Габриэль Шанель постоянно меняла свои рассказы, и доверять ей было совершенно невозможно. В зависимости от настроения то и дело преображалась и сама повозка. Становилась кабриолетом, когда Шанель описывала отца как властного и крупного торговца лошадьми, превращалась в тильбюри в те дни, когда Альбер выступал в роли зажиточного виноградаря. Честолюбивые стремления отца, так и не осуществившиеся, в устах дочери становились реальностью. Она доходила до того, что изображала его как человека обольстительного, изысканного, расточительного, владельца большого виноградника и — чего стесняться? — прекрасного знатока английского языка.
Все эти детали, вызывающие то смех, то жалость, не заслуживали бы нашего внимания (и что нам за дело, была ли повозка двуколкой или простой тележкой), если бы в них не содержались крупицы истины, позволяющие нам в последний раз увидеть в роли отца Альбера Шанеля, наконец-то свободного, наконец-то вдовца, везущего в убогом драндулете двух дочек в сиротский приют.
Удивительно, во что превратились наши монастыри после того, как Революция вытряхнула из них статуи, монахов, аббатис и прошлое. Загадочная общность их судеб завораживает. Будь то Фонтевро, дорогое сердцу Плантагенетов, ставшее центральной тюрьмой, или аббатство в Пуасси, связанное с памятью о Святом Людовике, превратившееся в исправительный дом, или же Бек-Эллуен, до 1948 года занятый солдатами. Казармы, тюрьмы, интернаты… Казалось, этим местам было предназначено служить приютом для общин, состоявших из людей одного пола.
А Обазин?
Столь же красивому, столь же древнему, столь же славному своими аббатами, святыми и достойными поклонения мощами, как и другие монастыри, Обазину суждено было принять в свои стены тоскливый и холодный мир, вечное однообразие сиротского приюта для девочек.

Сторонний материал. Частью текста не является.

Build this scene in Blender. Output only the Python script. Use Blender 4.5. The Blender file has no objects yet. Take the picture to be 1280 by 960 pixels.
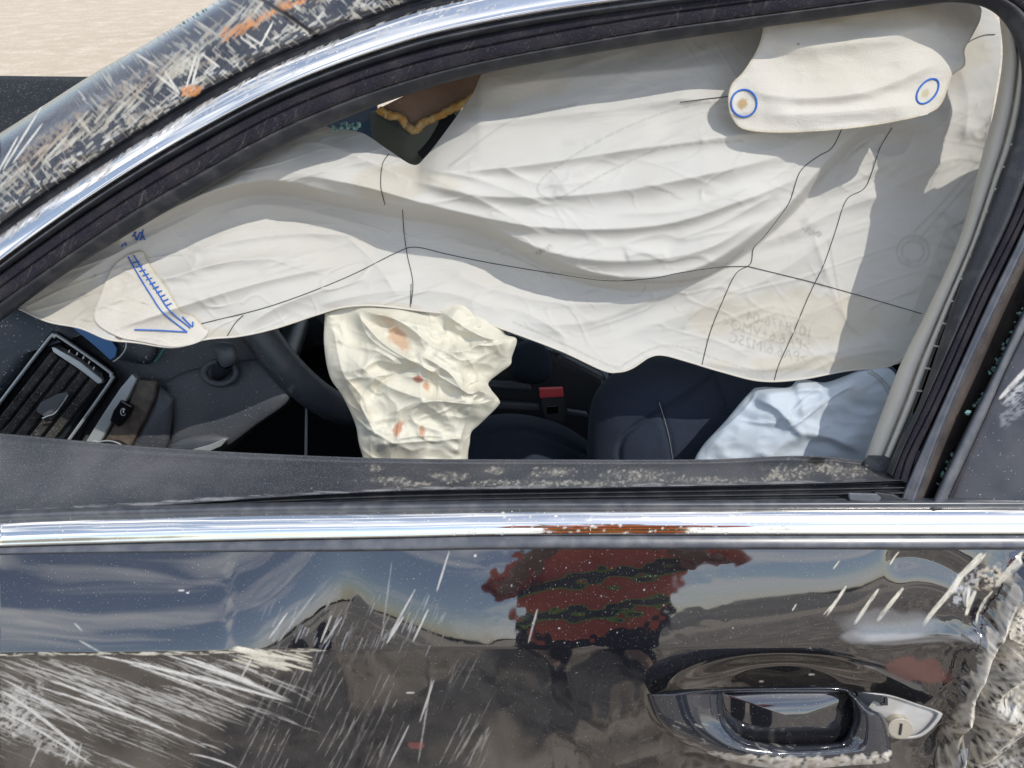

Если верить некоторым семейным преданиям, двери именно этого заведения с неотвратимостью захлопнулись за дочерьми Жанны Деволь.
Монахини конгрегации сердца Марии, взяв на себя управление опустевшим монастырем, устроили в нем самый крупный в округе приют. Вполне вероятно, что именно в это заведение, расположенное в пятнадцати километрах от Брива, и обратился Альбер Шанель.
Тот факт, что записи, относящиеся к периоду возможного пребывания Жюлии и Габриэль в монастыре, были потеряны или уничтожены, скорее подтверждает нашу гипотезу, нежели опровергает ее. Розыски и исчезновение бумаг, давление, оказываемое «высокопоставленными лицами» с тем, чтобы был изъят или уничтожен тот или иной документ, хранившийся в досье Шанель, были делом обычным. Это не первый сюрприз, с нею связанный. Но нельзя вновь не удивиться тому, с каким упорством пыталась она сделать невозможное — стереть все следы того, что ей пришлось пережить.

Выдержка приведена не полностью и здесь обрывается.